Depuis longtemps, plusieurs commentateurs (particulièrement à l’IRIS) nous rappellent que le Québec a été meilleur que les autres provinces canadiennes pour réduire les inégalités. Le tableau plus bas (le ratio du revenu ajusté des personnes selon leur centile de revenus) illustre bien le propos des tenants de cette position: le Québec a vécu une augmentation beaucoup moins importantes des inégalités de revenus.
Le revenu, sur lequel se base les mesures d’inégalité, a tendance à surestimer les inégalités réelles. Il en est ainsi parce que le revenu n’est pas nécessairement une mesure de l’utilité et du bien-être généré par l’acquisition de biens. En sus, le revenu est aussi très variable au cours d’une vie – contrairement à la consommation qui est beaucoup plus constante. Avec le vieillissement de la population, une proportion grandissante de la population vit d’un revenu qu’elle a épargné au cours de sa vie et n’a donc aucun revenu. Mais sa consommation reste relativement stable. À l’inverse, un étudiant aura un revenu très bas avec un niveau de consommation que ce faible revenu ne pourra pas éternellement financé. Ayant choisi d’emprunter pour consommer, il pourra financer l’acquisition d’une formation avec un rendement qui justifiera un revenu plus élevé dans l’avenir. Afin de véritablement mesurer les inégalités, il faut regarder les inégalités de consommation (et non pas de revenus).
En 1969, les Québécois faisant parti du 1% le plus riche de la population consommaient 7.49 fois plus que le 1% le plus pauvre. En Ontario, on parlait de 8.11 fois plus. Jusqu’en 2009, ce ratio a grimpé à 9.77 au Québec et 9.87 en Ontario. À ce point, on réalise que le portrait du “succès québécois” est nettement moins glorieux.
Qu’en est-il des inégalités entre la classe moyenne (la médiane) et le 90ème centile?

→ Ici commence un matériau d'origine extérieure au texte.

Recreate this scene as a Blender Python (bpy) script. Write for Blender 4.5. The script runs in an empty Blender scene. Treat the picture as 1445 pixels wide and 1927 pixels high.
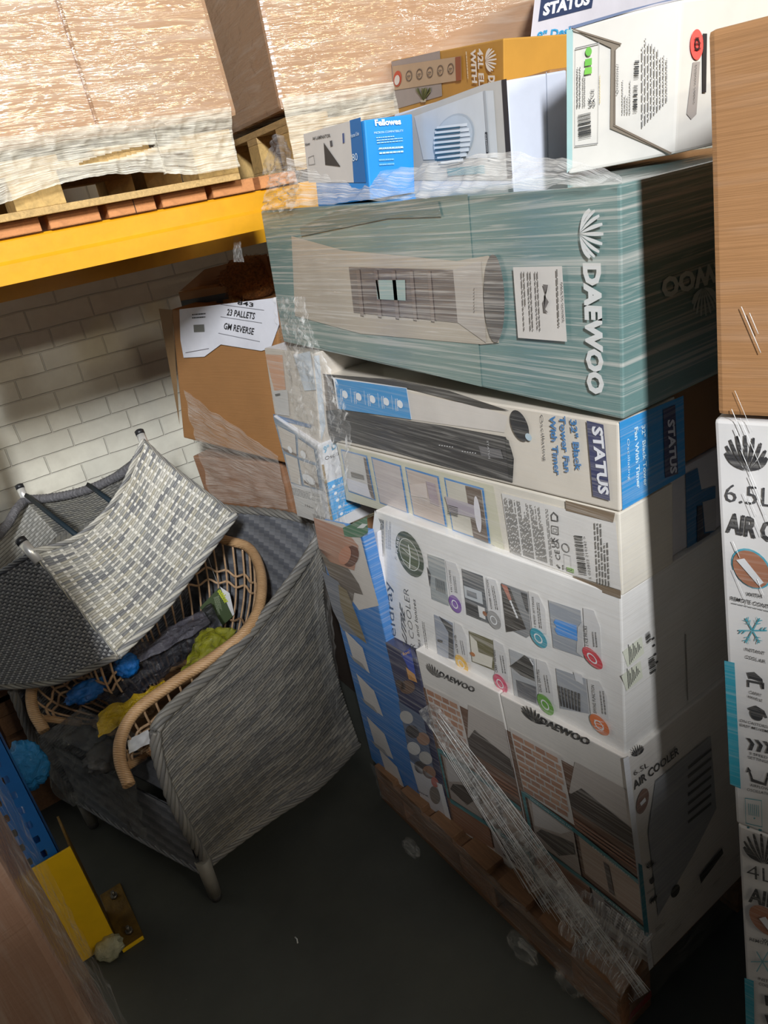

En 1969, la consommation des Québécois de la classe moyenne était 1.66 fois plus basse que la consommation du 90ème centile contre 1.68 fois en Ontario. En 2009, ce ratio avait grimpé à 1.70 au Québec et 1.82 en Ontario. L’avantage du Québec est nettement moins important à cet égard, mais tout de même présent.
À l’égard du ratio de consommation entre le 90ème centile et le 10ème centile, le Québec performe toujours bien, mais beaucoup moins bien que les statistiques sur le revenu proposent.
Au final, on réalise que les inégalités ont augmenté nettement moins rapidement au Québec que les statistiques suggèrent. Encore plus important, les inégalités de consommation montrent que l’augmentation des inégalités a été nettement moins importante en Ontario que les statistiques ne suggèrent. L’image du Québec comme champion de l’égalité, même si véridique, est surfaite.
L’ennui, c’est que l’inégalité des revenus (sur le libre-marché, du moins) est un non-sujet. Est-ce qu’un concierge et un chirurgien cardiaque méritent le même salaire?
En effet, que ce soit pour un article ou un emploi, la valeur correspond toujours à la rareté. De tenter de changer cette loi naturelle est aussi futile que de tenter de faire croire que le fer vaut plus cher que l’or et c’est évidemment ridicule.